Law enforcement officers who witness excessive force being used by another police officer would also be required under the proposed legislation to report the incident to their department head, which would be obligated to investigate the incident and report findings within 15 days to the chief of police.

Kauai Police Department Todd Raybuck said the agency already has policies and procedures in place now to protect not only police officers but the public as well.

"The Kauai Police Department is committed to ensuring that force used by officers in the performance of duties is proper, lawful, and necessary," Raybuck said in his written testimony. "The Department’s use of force policies and practices are also in accordance and compliance with accreditation standards set by the Commission on Accreditation for Law Enforcement Agencies and federal mandates for law enforcement organizations that receive federal grant funding."
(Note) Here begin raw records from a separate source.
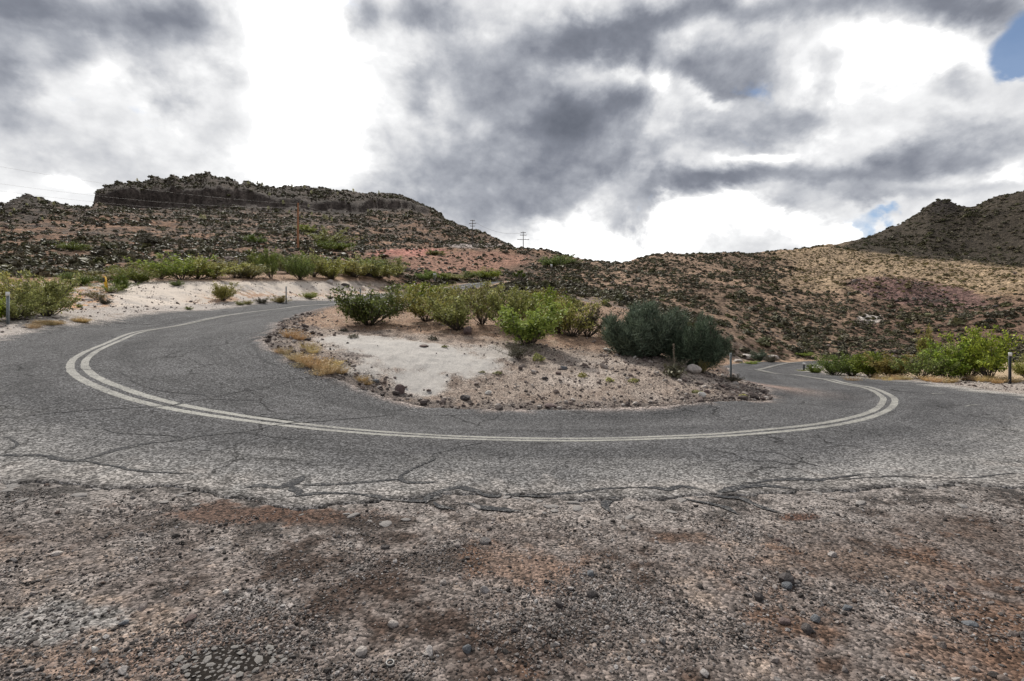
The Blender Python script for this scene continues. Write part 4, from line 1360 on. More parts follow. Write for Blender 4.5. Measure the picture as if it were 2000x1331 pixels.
for rear in (False, True):
    row = sorted(b for b in BAND if (b[1] < 541) == rear)
    for i, (px, py, h, w, kd, lf) in enumerate(row):
        what = {'dense': 'dark rounded shrub', 'open': 'sparse twiggy creosote bush'}.get(kd, 'fresh green creosote bush' if lf == 'bright' else 'olive creosote bush')
        lab = '%s, %s%s in the %s row atop the cut bank' % (what, ORD[i], '' if i == 0 else ' from left', 'rear' if rear else 'front')
        px += rng.uniform(-9, 9); h *= rng.uniform(.68, 1.3); w *= rng.uniform(.6, 1.15)
        bush('creosote_bush', px, py + rng.uniform(-2, 3), h, w, kd, lf, lab, G_BAND)

G_RIGHT = 'shrubs along the right roadside'
for row in [
    ('dark_shrub', 1632, 736, 46, 68, 'dense', 'dark', 'dark green shrub at the left end of the right roadside row', 0),
    ('low_shrub', 1593, 731, 20, 28, 'dense', 'dark', 'small dark shrub just right of the short white-topped post', 1),
    ('low_shrub', 1568, 727, 6, 16, 'dense', 'olive', 'tiny flat shrub at the road edge left of the short post', 2),
    ('roadside_bush', 1664, 738, 49, 75, 'dense', 'dark', 'dark leafy shrub between the dark end shrub and the yellowish ones', 2),
    ('roadside_bush', 1702, 741, 56, 90, 'willow', 'bright', 'yellow-green bush with feathery tops in the right roadside row', 0),
    ('roadside_bush', 1744, 742, 54, 92, 'willow', 'yellow', 'second yellow-green bush in the row, its top level and pale', 1),
    ('roadside_bush', 1800, 743, 78, 105, 'creosote', 'bright', 'green bush in the middle of the right roadside row', 0),
    ('roadside_bush', 1852, 743, 93, 115, 'creosote', 'bright', 'bushy green shrub left of the tallest right roadside bush', 1),
    ('roadside_bush', 1932, 747, 120, 120, 'creosote', 'bright', 'tallest green bush beside the white-topped right marker post', 2),
    ('roadside_bush', 1894, 744, 78, 88, 'dense', 'olive', 'olive bush squeezed in front of the tallest right roadside bush', 0),
    ('roadside_bush', 2004, 738, 51, 62, 'dense', 'olive', 'low bush behind the right-hand marker post', 1),
    ('roadside_bush', 1806, 728, 95, 42, 'willow', 'yellow', 'slender yellow-green sapling sticking up behind the right roadside row', 1),
    ('low_shrub', 1482, 708, 26, 32, 'dense', 'grey', 'pale green shrub on the pale bank beyond the lower road', 0),
    ('low_shrub', 1506, 710, 16, 26, 'dense', 'sage', 'small olive shrub on the bank beyond the lower road bend', 1),
    ('low_shrub', 1466, 713, 8, 30, 'dense', 'bright', 'low green growth at the far edge of the lower road', 2),
    ('low_shrub', 1570, 700, 10, 34, 'dense', 'bright', 'low green strip of growth where the lower road goes out of sight', 0),
]:
    bush(*row[:8], G_RIGHT, k=row[8])

G_FAR = 'green shrubs by the far upper road'
for i, (px, py, h, w, kd, lf, lab) in enumerate([
    (829, 552, 22, 32, 'dense', 'bright', 'vivid green shrub left of the far road sign'),
    (862, 551, 16, 34, 'dense', 'bright', 'low green shrub right behind the far road sign'),
    (905, 550, 14, 44, 'dense', 'bright', 'low vivid green shrub above the middle of the far road'),
    (950, 550, 20, 50, 'dense', 'bright', 'rounded green shrub above the right end of the far road'),
    (885, 549, 12, 36, 'dense', 'olive', 'small olive shrub on the far edge of the upper road'),
    (1080, 524, 24, 44, 'dense', 'dark', 'dark green shrub beside the small sign on the saddle'),
    (1105, 518, 18, 40, 'dense', 'dark', 'dark shrub on the saddle crest right of the small sign'),
    (640, 478, 26, 70, 'creosote', 'olive', 'green bushes patch right of the brown pole base'),
    (655, 492, 22, 50, 'dense', 'dark', 'dark green bush in the gully right of the brown pole'),
    (850, 500, 10, 34, 'dense', 'bright', 'small green shrub on the pink mound'),
    (600, 455, 14, 30, 'dense', 'bright', 'green shrub on the mesa flank just right of the brown pole'),
    (145, 492, 18, 36, 'dense', 'dark', 'dark bush on the left mesa flank above the wires'),
    (295, 483, 20, 40, 'dense', 'sage', 'grey-olive bush on the mesa flank above the bank shrubs'),
    (500, 480, 18, 34, 'dense', 'dark', 'dark bush on the mesa flank left of the brown pole'),
]):
    bush('hillside_bush', px, py, h, w, kd, lf, lab, G_FAR)


# dark many-headed yucca beside the far road
def yucca_plant(px, py, hpx, wpx, label):
    x, y, z = hit(px, py)
    h = hpx * y / F; w = wpx * y / F
    t = thing('yucca', label, 'yucca', (x, y, z - .05))
    st = MB(); n0 = 0; VV = []; FF = []
    for k in range(9):
        az = rng.uniform(0, 6.28); rr = rng.uniform(0, .4) * w
        top = np.array([math.cos(az) * rr, math.sin(az) * rr, h * rng.uniform(.45, .85)])
        st.tube(np.array([top * [.2, .2, 0], top * [.7, .7, .5], top]), [.1, .08, .07], 5)
        d = rng.normal(size=(130, 3)); d[:, 2] += .25
        V, T = blades(np.repeat(top[None], 130, 0) + rng.normal(size=(130, 3)) * .05, d, rng.uniform(.25, .5, 130), .05)
        VV.append(V); FF.append(T + n0); n0 += len(V)
    link('trunk', st.mesh('trunk'), M_STEM, t)
    link('leaves', mesh_np('leaves', np.vstack(VV), [np.vstack(FF)]), L_DARK, t)


yucca_plant(1014, 556, 32, 26, 'dark many-headed yucca standing right of the far road')

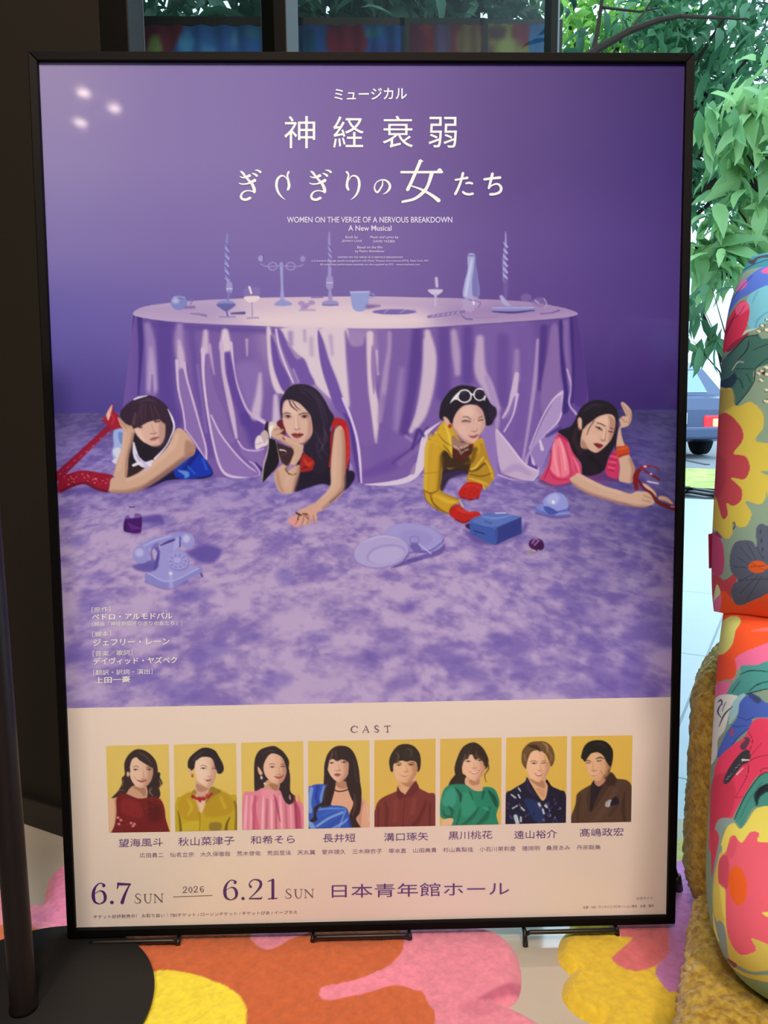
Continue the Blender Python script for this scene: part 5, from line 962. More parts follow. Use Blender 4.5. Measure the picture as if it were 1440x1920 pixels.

Other law enforcement agencies testified against the bill. Robert Cavaco, president of the State of Hawaii Organization of Police Officers, said the bill would perpetuate scrutiny of law enforcement officers and departments already struggling with hiring shortages.

"Standards on the use of force have already been established over the many years by each respective county in conjunction with their human resources departments," Cavaco said in written testimony. "Thus, the substance of SB 151 SD1 is already in place within the county’s departments, which need not be disturbed or interfered with by the legislature."

Manuel Hernandez, captain of the Honolulu Police Department's training division, said he supported the bill's sections concerning policies and procedures. But the 15-day timeframe to complete investigations was insufficient in certain situations.

"Administrative investigations into any use of force incident may be complex, and this timeline is not feasible for a thorough investigation to be completed," Hernandez said.

Hawaii Attorney General Ann Lopez said in a written statement that requiring an officer to report any suspected excessive use of force they see in writing could be burdensome.

"The Department believes this would generate an exponential amount of unnecessary scrutiny," Lopez said in her letter. "Instead, the proposed requirement should be invoked only in cases where the officer sees "force that the law enforcement officer believes to be beyond that which is necessary, as determined by an objectively reasonable officer under the circumstances, based upon the totality of information actually known to the law enforcement officer."

The bill passed the Judiciary and Public Safety and Intergovernmental and Military Affairs Committee and would next be considered by the full Senate.